◆ DIRECTIVE: Give the lines of the material verbatim, from the first line to the line with "n=18).build('wheel', 'tyre_rubber', t)", including both.

========================

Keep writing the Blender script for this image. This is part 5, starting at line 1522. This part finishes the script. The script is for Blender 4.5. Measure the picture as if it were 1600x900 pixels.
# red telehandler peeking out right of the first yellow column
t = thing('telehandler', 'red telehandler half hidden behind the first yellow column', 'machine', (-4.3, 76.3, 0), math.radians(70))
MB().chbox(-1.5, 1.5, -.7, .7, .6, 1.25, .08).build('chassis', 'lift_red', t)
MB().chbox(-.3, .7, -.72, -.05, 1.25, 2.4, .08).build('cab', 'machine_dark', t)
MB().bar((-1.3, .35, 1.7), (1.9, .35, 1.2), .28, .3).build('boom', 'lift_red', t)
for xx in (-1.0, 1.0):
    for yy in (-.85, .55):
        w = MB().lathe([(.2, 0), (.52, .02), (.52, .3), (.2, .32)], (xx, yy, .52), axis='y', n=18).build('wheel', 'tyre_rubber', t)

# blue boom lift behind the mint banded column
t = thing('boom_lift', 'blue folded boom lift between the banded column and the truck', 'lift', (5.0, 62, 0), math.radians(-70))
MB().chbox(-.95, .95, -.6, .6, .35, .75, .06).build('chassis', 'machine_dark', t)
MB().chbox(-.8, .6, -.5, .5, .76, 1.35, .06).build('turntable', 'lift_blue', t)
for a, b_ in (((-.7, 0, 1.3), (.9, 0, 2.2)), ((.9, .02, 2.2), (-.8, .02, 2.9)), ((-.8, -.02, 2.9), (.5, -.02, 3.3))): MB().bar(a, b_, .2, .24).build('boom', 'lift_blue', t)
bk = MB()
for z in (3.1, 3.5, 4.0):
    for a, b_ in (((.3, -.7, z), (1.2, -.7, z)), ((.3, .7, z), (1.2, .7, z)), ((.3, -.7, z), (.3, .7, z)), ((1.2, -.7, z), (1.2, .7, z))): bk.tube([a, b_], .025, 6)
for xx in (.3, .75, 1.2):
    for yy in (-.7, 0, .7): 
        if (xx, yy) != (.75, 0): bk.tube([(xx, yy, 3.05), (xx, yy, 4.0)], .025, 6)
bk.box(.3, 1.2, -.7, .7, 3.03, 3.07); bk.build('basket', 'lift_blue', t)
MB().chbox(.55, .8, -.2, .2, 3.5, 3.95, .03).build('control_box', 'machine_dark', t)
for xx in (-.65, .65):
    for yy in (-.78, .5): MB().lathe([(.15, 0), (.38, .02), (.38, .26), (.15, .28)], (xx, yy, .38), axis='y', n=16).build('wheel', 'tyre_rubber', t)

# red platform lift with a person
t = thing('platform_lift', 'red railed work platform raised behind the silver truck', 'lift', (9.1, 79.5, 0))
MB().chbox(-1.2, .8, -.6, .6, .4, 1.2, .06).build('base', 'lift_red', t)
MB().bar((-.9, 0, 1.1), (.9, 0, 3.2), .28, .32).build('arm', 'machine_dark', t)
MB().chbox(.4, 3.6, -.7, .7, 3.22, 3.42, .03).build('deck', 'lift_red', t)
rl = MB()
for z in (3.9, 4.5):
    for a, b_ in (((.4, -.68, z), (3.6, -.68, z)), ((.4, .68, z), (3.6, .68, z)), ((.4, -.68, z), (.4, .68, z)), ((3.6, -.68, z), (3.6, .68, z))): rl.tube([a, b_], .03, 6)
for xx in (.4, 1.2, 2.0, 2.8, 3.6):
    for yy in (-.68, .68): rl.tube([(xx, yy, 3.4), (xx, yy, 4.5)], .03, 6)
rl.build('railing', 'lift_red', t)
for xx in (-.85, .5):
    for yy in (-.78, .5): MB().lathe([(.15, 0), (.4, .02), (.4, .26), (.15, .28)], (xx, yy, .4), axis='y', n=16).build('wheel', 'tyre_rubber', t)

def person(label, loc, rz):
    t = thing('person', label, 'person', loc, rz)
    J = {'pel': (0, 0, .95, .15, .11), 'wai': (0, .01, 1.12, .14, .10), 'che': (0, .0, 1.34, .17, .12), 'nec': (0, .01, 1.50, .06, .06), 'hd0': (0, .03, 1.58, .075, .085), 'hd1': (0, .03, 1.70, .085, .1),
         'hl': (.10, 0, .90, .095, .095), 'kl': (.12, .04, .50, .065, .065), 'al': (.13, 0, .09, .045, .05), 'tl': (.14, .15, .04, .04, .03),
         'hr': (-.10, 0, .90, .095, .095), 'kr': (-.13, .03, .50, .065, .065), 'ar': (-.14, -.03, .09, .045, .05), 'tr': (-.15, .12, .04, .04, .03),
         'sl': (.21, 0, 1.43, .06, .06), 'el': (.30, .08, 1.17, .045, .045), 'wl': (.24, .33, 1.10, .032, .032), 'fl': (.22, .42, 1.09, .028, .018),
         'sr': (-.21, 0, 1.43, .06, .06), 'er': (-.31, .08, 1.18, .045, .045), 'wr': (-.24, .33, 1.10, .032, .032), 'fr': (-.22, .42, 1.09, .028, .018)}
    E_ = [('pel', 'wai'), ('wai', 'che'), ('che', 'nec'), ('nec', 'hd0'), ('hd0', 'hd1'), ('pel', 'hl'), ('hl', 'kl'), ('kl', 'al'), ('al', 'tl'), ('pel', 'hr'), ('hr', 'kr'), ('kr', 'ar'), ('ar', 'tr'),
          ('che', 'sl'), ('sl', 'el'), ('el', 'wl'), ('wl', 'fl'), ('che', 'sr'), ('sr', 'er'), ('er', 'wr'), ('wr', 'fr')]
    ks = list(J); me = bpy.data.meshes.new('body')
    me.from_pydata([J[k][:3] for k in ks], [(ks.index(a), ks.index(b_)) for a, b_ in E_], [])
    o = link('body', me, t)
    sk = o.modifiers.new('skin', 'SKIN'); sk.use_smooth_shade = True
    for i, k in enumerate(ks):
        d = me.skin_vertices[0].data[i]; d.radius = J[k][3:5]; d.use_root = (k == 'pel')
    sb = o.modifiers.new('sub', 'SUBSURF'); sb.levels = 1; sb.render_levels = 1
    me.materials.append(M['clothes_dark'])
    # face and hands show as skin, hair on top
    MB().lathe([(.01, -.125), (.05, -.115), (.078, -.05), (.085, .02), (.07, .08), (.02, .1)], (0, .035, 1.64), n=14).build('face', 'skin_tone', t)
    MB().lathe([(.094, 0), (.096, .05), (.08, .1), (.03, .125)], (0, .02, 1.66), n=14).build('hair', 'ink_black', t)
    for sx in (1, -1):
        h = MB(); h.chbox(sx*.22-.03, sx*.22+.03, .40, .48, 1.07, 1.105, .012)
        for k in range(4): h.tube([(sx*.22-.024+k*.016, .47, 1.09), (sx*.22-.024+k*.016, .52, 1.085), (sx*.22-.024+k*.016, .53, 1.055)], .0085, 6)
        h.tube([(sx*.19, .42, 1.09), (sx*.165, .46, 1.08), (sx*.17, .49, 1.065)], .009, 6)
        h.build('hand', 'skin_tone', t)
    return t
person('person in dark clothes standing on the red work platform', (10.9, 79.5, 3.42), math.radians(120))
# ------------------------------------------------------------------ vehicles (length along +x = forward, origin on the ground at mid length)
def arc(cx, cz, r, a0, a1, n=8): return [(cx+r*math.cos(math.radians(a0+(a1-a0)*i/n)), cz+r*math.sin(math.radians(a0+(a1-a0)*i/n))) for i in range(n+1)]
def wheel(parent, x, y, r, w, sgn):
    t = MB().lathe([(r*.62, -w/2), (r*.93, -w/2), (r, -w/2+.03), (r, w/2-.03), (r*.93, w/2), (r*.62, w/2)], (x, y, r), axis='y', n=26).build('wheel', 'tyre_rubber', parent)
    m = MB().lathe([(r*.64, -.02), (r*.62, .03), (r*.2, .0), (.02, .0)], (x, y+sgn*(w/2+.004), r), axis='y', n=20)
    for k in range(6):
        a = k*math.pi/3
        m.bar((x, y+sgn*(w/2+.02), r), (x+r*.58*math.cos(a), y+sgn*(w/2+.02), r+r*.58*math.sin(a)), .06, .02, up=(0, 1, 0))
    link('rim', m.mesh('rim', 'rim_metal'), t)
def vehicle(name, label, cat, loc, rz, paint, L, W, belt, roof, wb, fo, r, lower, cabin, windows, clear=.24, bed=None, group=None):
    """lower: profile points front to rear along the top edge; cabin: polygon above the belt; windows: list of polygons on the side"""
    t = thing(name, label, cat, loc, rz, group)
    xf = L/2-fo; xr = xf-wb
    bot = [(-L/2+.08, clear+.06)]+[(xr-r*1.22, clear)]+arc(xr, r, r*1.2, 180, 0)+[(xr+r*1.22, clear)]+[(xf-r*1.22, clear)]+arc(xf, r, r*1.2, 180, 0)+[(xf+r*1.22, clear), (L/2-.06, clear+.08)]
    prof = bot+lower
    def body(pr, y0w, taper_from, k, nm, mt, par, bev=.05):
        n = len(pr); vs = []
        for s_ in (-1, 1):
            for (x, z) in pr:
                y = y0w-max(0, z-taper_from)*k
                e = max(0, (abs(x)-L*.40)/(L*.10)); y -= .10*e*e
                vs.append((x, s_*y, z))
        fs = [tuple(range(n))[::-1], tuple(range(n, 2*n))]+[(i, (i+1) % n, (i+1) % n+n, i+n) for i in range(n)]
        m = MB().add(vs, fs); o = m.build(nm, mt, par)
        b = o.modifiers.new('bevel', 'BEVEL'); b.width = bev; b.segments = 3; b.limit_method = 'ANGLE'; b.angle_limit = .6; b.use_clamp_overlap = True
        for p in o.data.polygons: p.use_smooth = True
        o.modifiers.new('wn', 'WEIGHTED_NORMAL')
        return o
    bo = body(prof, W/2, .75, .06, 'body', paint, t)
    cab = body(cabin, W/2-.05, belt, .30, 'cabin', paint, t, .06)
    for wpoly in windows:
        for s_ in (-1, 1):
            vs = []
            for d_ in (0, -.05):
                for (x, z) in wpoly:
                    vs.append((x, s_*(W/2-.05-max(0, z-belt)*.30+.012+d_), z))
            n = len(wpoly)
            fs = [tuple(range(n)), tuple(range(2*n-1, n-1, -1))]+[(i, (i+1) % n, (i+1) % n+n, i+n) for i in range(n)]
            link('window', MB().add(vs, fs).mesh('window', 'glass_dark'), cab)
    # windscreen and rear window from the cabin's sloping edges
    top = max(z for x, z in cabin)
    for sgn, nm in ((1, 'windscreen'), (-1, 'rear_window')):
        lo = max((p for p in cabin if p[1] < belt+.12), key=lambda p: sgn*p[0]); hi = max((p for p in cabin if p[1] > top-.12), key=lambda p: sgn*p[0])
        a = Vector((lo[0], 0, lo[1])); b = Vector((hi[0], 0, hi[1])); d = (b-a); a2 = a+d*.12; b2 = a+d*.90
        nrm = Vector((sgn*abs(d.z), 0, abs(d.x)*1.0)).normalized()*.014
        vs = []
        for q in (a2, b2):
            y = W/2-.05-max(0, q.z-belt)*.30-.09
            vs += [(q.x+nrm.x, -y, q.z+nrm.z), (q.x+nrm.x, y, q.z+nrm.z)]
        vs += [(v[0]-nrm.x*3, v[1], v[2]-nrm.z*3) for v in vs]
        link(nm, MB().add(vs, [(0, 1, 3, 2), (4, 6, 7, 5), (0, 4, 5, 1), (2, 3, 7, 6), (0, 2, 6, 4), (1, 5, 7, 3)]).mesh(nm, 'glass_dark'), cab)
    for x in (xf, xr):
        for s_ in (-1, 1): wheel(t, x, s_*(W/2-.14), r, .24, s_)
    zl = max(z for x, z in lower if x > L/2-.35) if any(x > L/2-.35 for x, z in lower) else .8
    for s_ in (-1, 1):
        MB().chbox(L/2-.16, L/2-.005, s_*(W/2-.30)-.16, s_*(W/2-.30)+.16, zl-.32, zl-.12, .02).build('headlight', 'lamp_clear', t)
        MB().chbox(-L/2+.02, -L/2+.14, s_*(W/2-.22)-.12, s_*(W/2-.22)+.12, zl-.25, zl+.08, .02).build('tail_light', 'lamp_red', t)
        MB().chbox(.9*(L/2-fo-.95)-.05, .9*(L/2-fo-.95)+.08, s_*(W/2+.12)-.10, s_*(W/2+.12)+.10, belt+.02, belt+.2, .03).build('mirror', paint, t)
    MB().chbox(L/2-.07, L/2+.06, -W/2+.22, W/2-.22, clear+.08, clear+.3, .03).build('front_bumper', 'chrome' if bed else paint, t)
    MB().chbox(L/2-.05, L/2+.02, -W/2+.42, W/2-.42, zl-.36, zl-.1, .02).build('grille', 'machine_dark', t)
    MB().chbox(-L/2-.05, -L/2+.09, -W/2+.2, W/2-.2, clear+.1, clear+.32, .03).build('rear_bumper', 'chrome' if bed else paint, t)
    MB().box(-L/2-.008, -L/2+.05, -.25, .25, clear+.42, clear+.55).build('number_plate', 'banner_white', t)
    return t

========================

◆ FINAL RESULT:
Keep writing the Blender script for this image. This is part 5, starting at line 1522. This part finishes the script. The script is for Blender 4.5. Measure the picture as if it were 1600x900 pixels.
# red telehandler peeking out right of the first yellow column
t = thing('telehandler', 'red telehandler half hidden behind the first yellow column', 'machine', (-4.3, 76.3, 0), math.radians(70))
MB().chbox(-1.5, 1.5, -.7, .7, .6, 1.25, .08).build('chassis', 'lift_red', t)
MB().chbox(-.3, .7, -.72, -.05, 1.25, 2.4, .08).build('cab', 'machine_dark', t)
MB().bar((-1.3, .35, 1.7), (1.9, .35, 1.2), .28, .3).build('boom', 'lift_red', t)
for xx in (-1.0, 1.0):
    for yy in (-.85, .55):
        w = MB().lathe([(.2, 0), (.52, .02), (.52, .3), (.2, .32)], (xx, yy, .52), axis='y', n=18).build('wheel', 'tyre_rubber', t)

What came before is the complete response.